"la schiuma di una barca è lo shampo ai pensieri che non vuoi portare in vacanza". eccolo il mantra da viaggio, ben ripiegato nelle valigie fuori misura trascinate a fatica nel deserto porticciolo, senza ombra né panchine. il viaggio verso un'isola per isolare i pensieri di menti perse su tapis roulant emozionali.

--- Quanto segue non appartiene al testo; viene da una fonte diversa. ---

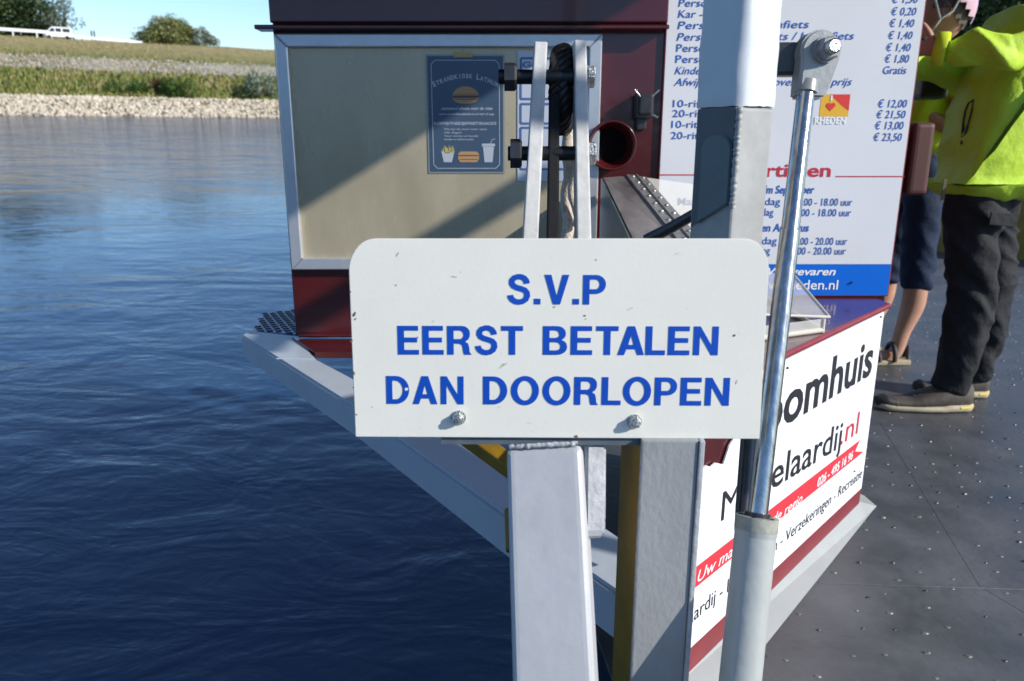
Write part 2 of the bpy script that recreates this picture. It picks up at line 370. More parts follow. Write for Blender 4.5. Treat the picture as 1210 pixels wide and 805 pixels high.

e se un topo nottambulo regala ore di intimità, non può esserci inconveniente che argini l'opportunità di un'interpretazione ironica per anamnesi sentimentali disastrose. d'altronde il mare disinfetta tutto, anche le ossessioni più infettive, quelle recidive e fastidiose afte dell'anima che ritornano moleste ed indesiderate a ricordarti quanto sia difficile la normalità per sistemi immunitari non attrezzati. ed è così che si cerca un antinfiammatorio efficace per sentimenti in sospeso, nel fondo di tazze bevute da labbra ancora sporche di parole interrogative; labbra che recitano racconti con il punto di domanda e parole illuminanti come stelle in cieli notturni insospettabilmente complici. sottintesa e non celebrata complicità di quel silenzioso guardare in su, portavoce di una condivisa solitudine, celebrante un incontinente abbandono che trova in occhi chiusi e desideri accesi la voglia di crederci che, forse, magari, chiedere non è poi così scortese.

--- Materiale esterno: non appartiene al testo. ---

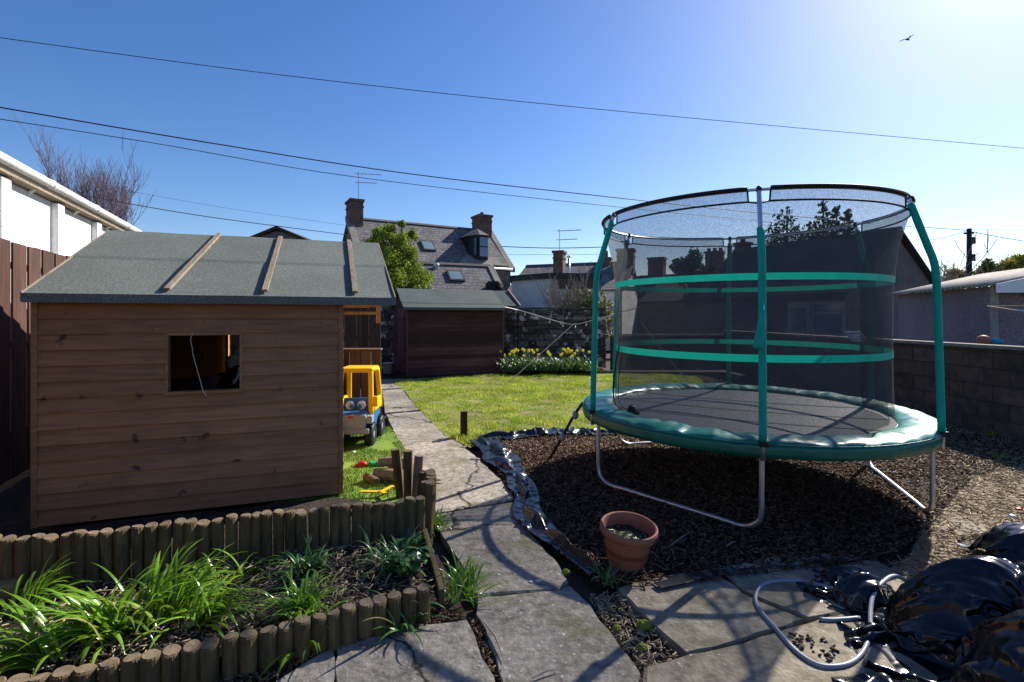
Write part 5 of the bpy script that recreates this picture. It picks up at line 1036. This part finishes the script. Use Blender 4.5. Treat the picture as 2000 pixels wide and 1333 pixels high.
plastic('plastic_sheet', 'dark folded plastic corner sticking up above the hose', (1.98, 3.04), (.5, .26), (34, 20), R(-25), .68, [(1.98, 3.04, .13, .07, .06)], 44, m['plastic'], amp=.05, steps=50)
plastic('compost_sack', 'pale green and grey sack at the bottom right corner', (2.0, 1.86), (.5, .6), (34, 40), R(10), .75, [(2.02, 1.86, .14, .2, .25)], 55, m['sack'], cat='sack', amp=.04, steps=80)
# weed membrane strip along the left and back edge of the bark
def ribbon(name, lab, pts, w, squash, nn_, seed, lump=.03):
    # strip simulated in its own straight frame, then bent along the edge line
    P = spline([Vector((p[0], p[1], 0)) for p in pts], 12); cum = [0]
    for i in range(1, len(P)): cum.append(cum[-1] + (P[i] - P[i - 1]).length)
    L = cum[-1]; r = random.Random(seed); lumps = [(r.uniform(0, L), r.uniform(-.05, .05), r.uniform(.1, .35), r.uniform(.04, .1), r.uniform(.3, 1) * lump) for k in range(int(L * 4))]
    Q = drape(nn_[0], nn_[1], L / squash, w / squash, L / 2, 0, 0, squash, bumps(lumps), seed, steps=60, iters=6, z0=.03, amp=.022, bend=.35, fric=.4); V = Q.reshape(-1, 3).copy(); out = []
    ca = np.array(cum)
    for x, y, z in V:
        x_ = min(max(x, 0), L - 1e-4); i = min(int(np.searchsorted(ca, x_, side='right')) - 1, len(P) - 2); f = (x_ - cum[i]) / max(cum[i + 1] - cum[i], 1e-6); c_ = P[i].lerp(P[i + 1], f); d = (P[min(i + 2, len(P) - 1)] - P[max(i - 1, 0)]).normalized()
        ww = (.75 + .5 * nz(x_ * 1.7, seed)) * (1.15 - .75 * x_ / L); out.append((c_.x - d.y * y * ww + d.x * (x - x_), c_.y + d.x * y * ww + d.y * (x - x_), z + .022))
    nx, ny = nn_; I = np.arange(nx * ny).reshape(nx, ny); F = np.stack([I[:-1, :-1], I[1:, :-1], I[1:, 1:], I[:-1, 1:]], 2).reshape(-1, 4)
    o = fastmesh(name, out, F, m['membrane'], origin=(P[len(P) // 2].x, P[len(P) // 2].y, 0), smooth=True); md = o.modifiers.new('t', 'SOLIDIFY'); md.thickness = .0015; md = o.modifiers.new('s', 'SUBSURF'); md.levels = 1; md.render_levels = 1
    return tag(o, lab, 'weed membrane')
ribbon('weed_membrane', 'crumpled black membrane edge between the path and the bark', [(-.36, 6.45), (-.22, 6.0), (-.10, 5.5), (.03, 5.05), (.08, 4.7), (.13, 4.4), (.12, 4.05), (.22, 3.7), (.35, 3.4), (.50, 3.10)], .42, .91, (170, 24), 2, .08)
ribbon('weed_membrane', 'crumpled shiny black membrane edge along the front of the lawn', [(-.38, 6.5), (-.05, 6.62), (.3, 6.8), (.7, 6.92), (1.1, 6.85), (1.6, 6.8), (2.1, 6.95), (2.6, 7.4)], .42, .86, (130, 20), 8, .07)
ribbon('weed_membrane', 'thin strip of black membrane lying at the bark front by the paving', [(.85, 2.93), (1.2, 3.05), (1.6, 3.12), (2.0, 3.2), (2.5, 3.35)], .07, .92, (70, 7), 18, .006)
# ---------------------------------------------------------------- toy truck
tk = thing('toy_truck', 'yellow and blue plastic ride on toy truck with cartoon eyes', 'toy truck', g(690, 872), R(3))
b = MB(); b.bx((-.20, .0, .17), (.20, .62, .40)); b.build('body', m['toyblue'], tk, bevel=.03)
b = MB(); b.bx((-.175, -.10, .22), (.175, .12, .42)); b.build('bonnet', m['toyblue'], tk, bevel=.03)
b = MB(); b.prism([(-.165, -.125, .20), (.165, -.125, .20), (.185, -.125, .36), (.17, -.125, .40), (-.17, -.125, .40), (-.185, -.125, .36)], (0, .04, 0)); gl = b.build('grille', m['toygrey'], tk, bevel=.012)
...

e se tanto nessuno ha davvero una risposta per domande maldestramente formulate, c'è sempre il sole che colora la pelle e l'immaginazione di nuove parole, abbronzate e idratate, cariche come la voglia di ricominciare ancora una volta a crederci che, se il colore forse non durerà per sempre, ci sarà stato il tempo per una nuova estate e per una nuova intensissima storia da raccontare.